Friday, January 06, 2012

Happy Dance Friday #78 - Back in the saddle, with Quickstep

January sixth means the holiday season is down for a long winter's nap, the new year is underway, and I know I could use a good dose of energy this morning, so we're going with the quickstep. This dance has been likened to a duck - smooth as glass on the top, paddling like mad underneath. I know that as a writer, I can relate to that. Hence writing quote in today's art piece.

First, straight out of Blackpool (2010 championships, to be exact) let's take a look at how it's done in competitive circles:

I think of that as the guidelines for one's genre. I'll use romance, since that's what I write. From RWA.org, the official definition is as follows:
A Central Love Story: The main plot centers around two individuals falling in love and struggling to make the relationship work. A writer can include as many subplots as he/she wants as long as the love story is the main focus of the novel.
An Emotionally-Satisfying and Optimistic Ending: In a romance, the lovers who risk and struggle for each other and their relationship are rewarded with emotional justice and unconditional love.

As long as those two requirements are met, the writer has a lot of room in which to move. In dance, there's competitive dance and show dance (please correct me on my terms, dance fans; I'm only working on one cup of tea here) and what entertains on TV won't always please the judges in Blackpool, but if entertaining is the whole point, I think the clips below do an admirable job. As long as the requirements of the dance are there, it's fun to see what the individual dancers and choreographers do with the same essentials.







Though I haven't seen a quickstep performed to Matchbox Twenty's "I'll Believe You When," I think it's a natural.



Why, yes, I do sometimes choreograph dance numbers in my head, usually for fictional characters...doesn't everyone?
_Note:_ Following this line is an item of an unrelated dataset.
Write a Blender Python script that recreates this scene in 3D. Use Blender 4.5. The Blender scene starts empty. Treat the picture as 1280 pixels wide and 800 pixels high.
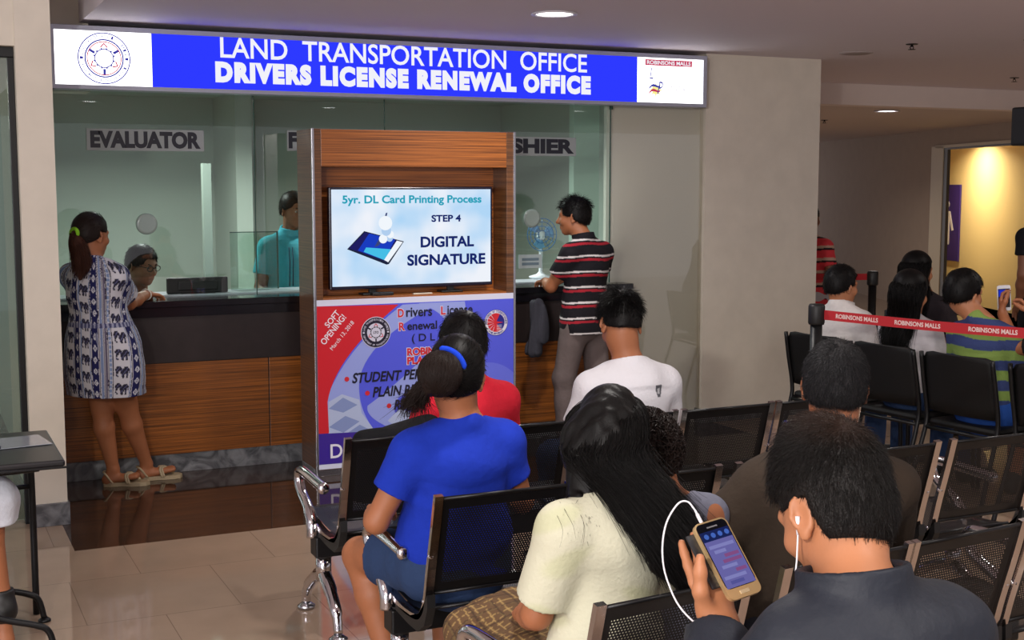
import bpy, bmesh, math, random
import numpy as np
from mathutils import Vector, Matrix

random.seed(7)
RNG = np.random.default_rng(11)
SC = bpy.context.scene
COL = SC.collection
PI = math.pi

# ------------------------------------------------------------------ camera, world, exposure
cam_d = bpy.data.cameras.new('camera')
cam = bpy.data.objects.new('camera', cam_d)
COL.objects.link(cam)
cam_d.sensor_width = 36.0
cam_d.lens = 36.0 * 1618.0 / 1280.0
cam_d.clip_end = 200
cam.location = (0, 0, 1.70)
cam.rotation_euler = (math.radians(90 - 5.998), 0, math.radians(-25.18))
SC.camera = cam

SC.view_settings.view_transform = 'Standard'
SC.view_settings.look = 'None'
SC.view_settings.gamma = 1.0
SC.view_settings.use_curve_mapping = False
SC.view_settings.exposure = 0.0

wd = bpy.data.worlds.new('world')
SC.world = wd
wd.use_nodes = True
bgn = wd.node_tree.nodes['Background']
bgn.inputs[0].default_value = (0.97, 0.93, 1.0, 1)
bgn.inputs[1].default_value = 0.62


def lamp(kind, name, loc, energy, color=(1, 1, 1), size=0.2, rot=(0, 0, 0), size_y=None, spot=None, spread=None):
    d = bpy.data.lights.new(name, kind)
    d.energy = energy
    d.color = color
    if kind == 'AREA':
        d.shape = 'RECTANGLE' if size_y else 'DISK'
        d.size = size
        if size_y:
            d.size_y = size_y
        if spread:
            d.spread = spread
    else:
        d.shadow_soft_size = size
        if kind == 'SPOT':
            d.spot_size = spot
            d.spot_blend = 0.6
    o = bpy.data.objects.new(name, d)
    COL.objects.link(o)
    o.location = loc
    o.rotation_euler = rot
    return o


# the bright fixture to the left above the photographer (it throws the head shadows on the pillar)
lamp('SPOT', 'key_lamp', (-1.15, -0.1, 2.45), 290, (1.0, 0.95, 0.88), 0.07,
     rot=(math.radians(77), 0, math.radians(-38)), spot=math.radians(95))
# soft fill added for the hall, unseen, left of and behind the photographer
lamp('AREA', 'hall_fill', (-1.7, -1.6, 2.55), 60, (1.0, 0.93, 0.85), 3.0, rot=(math.radians(40), 0, math.radians(-30)), size_y=1.2)
lamp('AREA', 'hall_fill', (-2.6, 2.0, 3.05), 70, (1.0, 0.95, 0.9), 1.6, size_y=1.0)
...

Eh, we writers are odd ducks; it's in the job description.

2 comments:

Anonymous said...

Do you ballroom dance? If not, you certainly have a great love of it. I think there are similarities in the dicipline it takes to do anything well, whether it be writing or dancing. The more we practice, the better we get. Hopefuly, one day I will have practiced my way into a publishing contract.
Gerri Brousseau

Anna Carrasco Bowling said...

Strictly spectator at present, but I do have a great love for ballroom dance, and my time travel has a professional dancer heroine. The way she views dancing and the way I view writing are on the same frequency.

Absolutely true, the more we practice, the better we get. Write, finish, submit, repeat.